**What is expected:** Every line that contains the word "high" should be copied.

BEGIN Rows

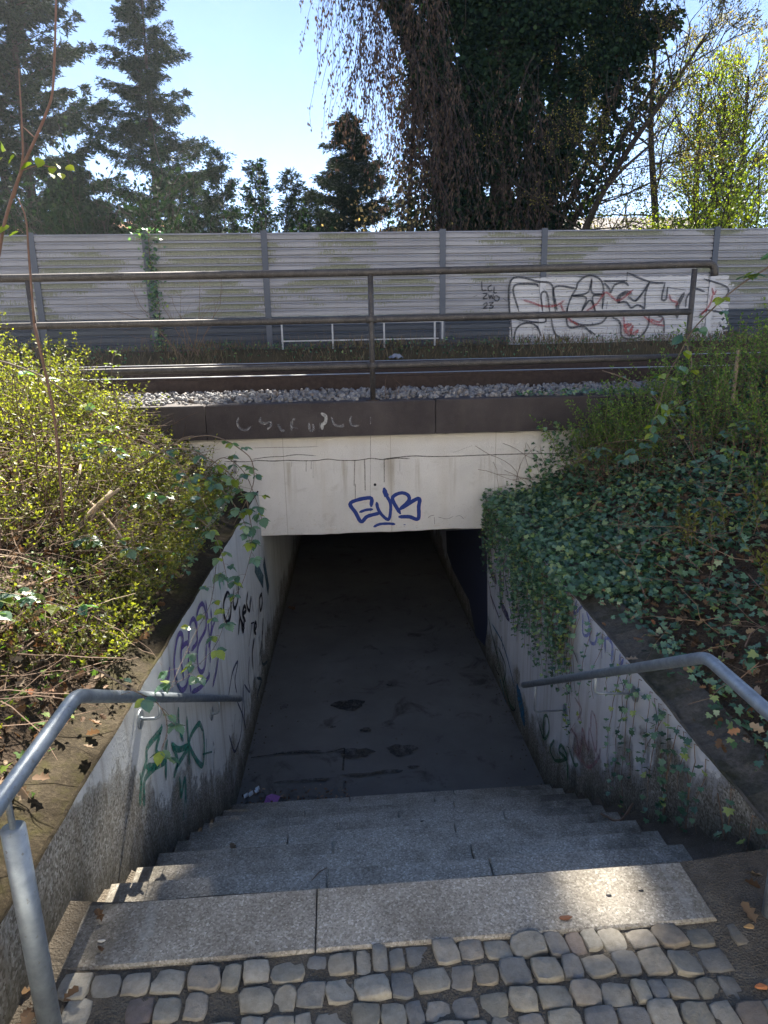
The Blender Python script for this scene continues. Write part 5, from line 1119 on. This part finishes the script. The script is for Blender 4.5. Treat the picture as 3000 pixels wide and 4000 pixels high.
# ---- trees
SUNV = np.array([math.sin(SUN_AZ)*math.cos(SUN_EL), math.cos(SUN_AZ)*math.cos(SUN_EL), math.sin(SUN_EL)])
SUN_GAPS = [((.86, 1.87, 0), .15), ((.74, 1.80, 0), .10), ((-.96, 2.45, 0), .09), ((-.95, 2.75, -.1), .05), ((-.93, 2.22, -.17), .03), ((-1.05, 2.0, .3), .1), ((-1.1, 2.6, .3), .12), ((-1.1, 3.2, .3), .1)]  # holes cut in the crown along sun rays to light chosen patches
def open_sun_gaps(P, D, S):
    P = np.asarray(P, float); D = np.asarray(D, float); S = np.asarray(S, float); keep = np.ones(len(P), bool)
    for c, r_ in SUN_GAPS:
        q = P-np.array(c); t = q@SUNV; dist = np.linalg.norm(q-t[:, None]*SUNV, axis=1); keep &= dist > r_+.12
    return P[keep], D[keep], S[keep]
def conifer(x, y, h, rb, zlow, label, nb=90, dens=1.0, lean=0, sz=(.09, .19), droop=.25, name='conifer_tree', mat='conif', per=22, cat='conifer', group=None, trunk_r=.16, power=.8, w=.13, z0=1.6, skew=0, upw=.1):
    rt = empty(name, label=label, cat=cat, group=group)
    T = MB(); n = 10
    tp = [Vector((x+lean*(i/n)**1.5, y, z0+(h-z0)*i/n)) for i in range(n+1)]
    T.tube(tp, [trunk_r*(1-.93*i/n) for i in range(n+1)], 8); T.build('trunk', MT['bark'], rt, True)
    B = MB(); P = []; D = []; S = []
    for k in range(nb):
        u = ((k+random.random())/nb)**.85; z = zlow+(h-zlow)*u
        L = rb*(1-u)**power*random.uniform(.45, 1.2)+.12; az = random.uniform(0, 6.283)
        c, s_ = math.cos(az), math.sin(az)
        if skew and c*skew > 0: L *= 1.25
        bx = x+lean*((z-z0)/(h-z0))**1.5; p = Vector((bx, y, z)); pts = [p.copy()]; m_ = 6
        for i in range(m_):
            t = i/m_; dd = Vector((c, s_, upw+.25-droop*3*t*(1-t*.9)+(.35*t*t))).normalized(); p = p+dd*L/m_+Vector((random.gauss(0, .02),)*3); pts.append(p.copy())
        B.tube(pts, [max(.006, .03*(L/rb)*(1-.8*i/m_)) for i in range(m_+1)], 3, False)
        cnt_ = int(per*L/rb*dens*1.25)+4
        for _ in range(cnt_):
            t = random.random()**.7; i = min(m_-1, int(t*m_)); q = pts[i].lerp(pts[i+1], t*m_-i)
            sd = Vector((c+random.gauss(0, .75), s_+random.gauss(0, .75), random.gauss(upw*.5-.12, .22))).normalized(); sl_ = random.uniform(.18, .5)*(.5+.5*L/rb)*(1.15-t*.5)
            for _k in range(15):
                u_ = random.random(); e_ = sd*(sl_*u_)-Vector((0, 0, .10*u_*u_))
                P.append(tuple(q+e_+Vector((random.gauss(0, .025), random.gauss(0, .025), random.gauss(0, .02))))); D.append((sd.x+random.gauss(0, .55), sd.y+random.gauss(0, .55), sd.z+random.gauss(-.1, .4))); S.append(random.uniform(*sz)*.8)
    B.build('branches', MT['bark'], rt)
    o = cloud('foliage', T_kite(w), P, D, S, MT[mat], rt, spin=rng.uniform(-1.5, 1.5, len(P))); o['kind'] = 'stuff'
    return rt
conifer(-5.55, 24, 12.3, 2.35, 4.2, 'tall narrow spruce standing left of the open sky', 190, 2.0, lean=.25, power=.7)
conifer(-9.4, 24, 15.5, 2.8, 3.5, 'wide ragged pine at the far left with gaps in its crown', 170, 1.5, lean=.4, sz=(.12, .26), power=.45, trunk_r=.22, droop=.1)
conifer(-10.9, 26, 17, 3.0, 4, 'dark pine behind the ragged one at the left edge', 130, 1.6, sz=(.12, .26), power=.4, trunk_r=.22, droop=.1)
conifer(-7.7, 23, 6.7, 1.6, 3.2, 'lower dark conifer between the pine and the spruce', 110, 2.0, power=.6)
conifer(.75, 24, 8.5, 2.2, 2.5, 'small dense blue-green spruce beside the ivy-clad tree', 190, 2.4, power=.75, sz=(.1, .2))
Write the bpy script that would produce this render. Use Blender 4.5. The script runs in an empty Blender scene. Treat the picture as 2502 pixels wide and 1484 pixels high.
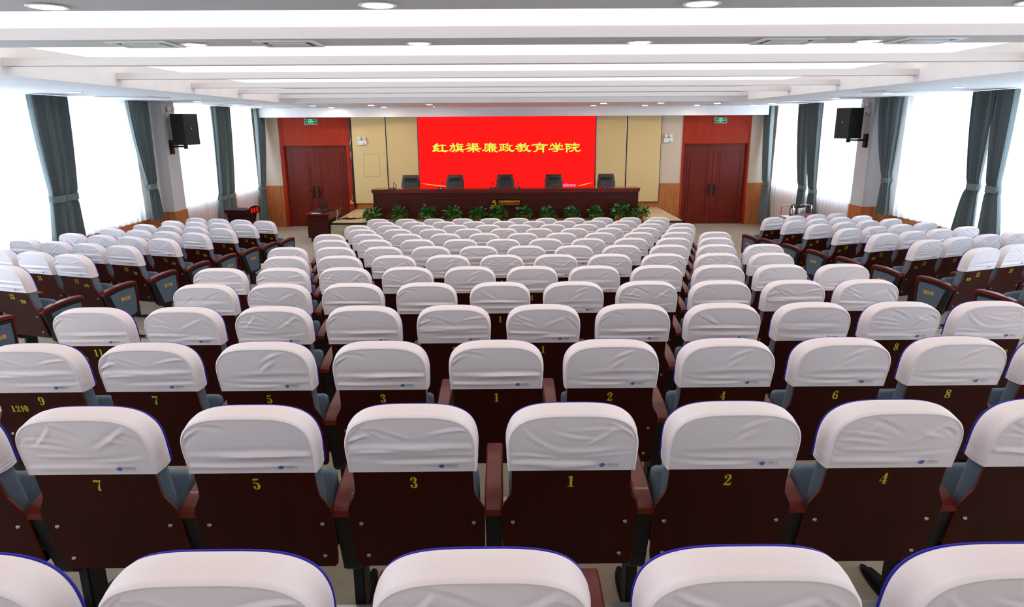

END Rows

**Result for this exercise:**
The Blender Python script for this scene continues. Write part 5, from line 1119 on. This part finishes the script. The script is for Blender 4.5. Treat the picture as 3000 pixels wide and 4000 pixels high.
Write the bpy script that would produce this render. Use Blender 4.5. The script runs in an empty Blender scene. Treat the picture as 2502 pixels wide and 1484 pixels high.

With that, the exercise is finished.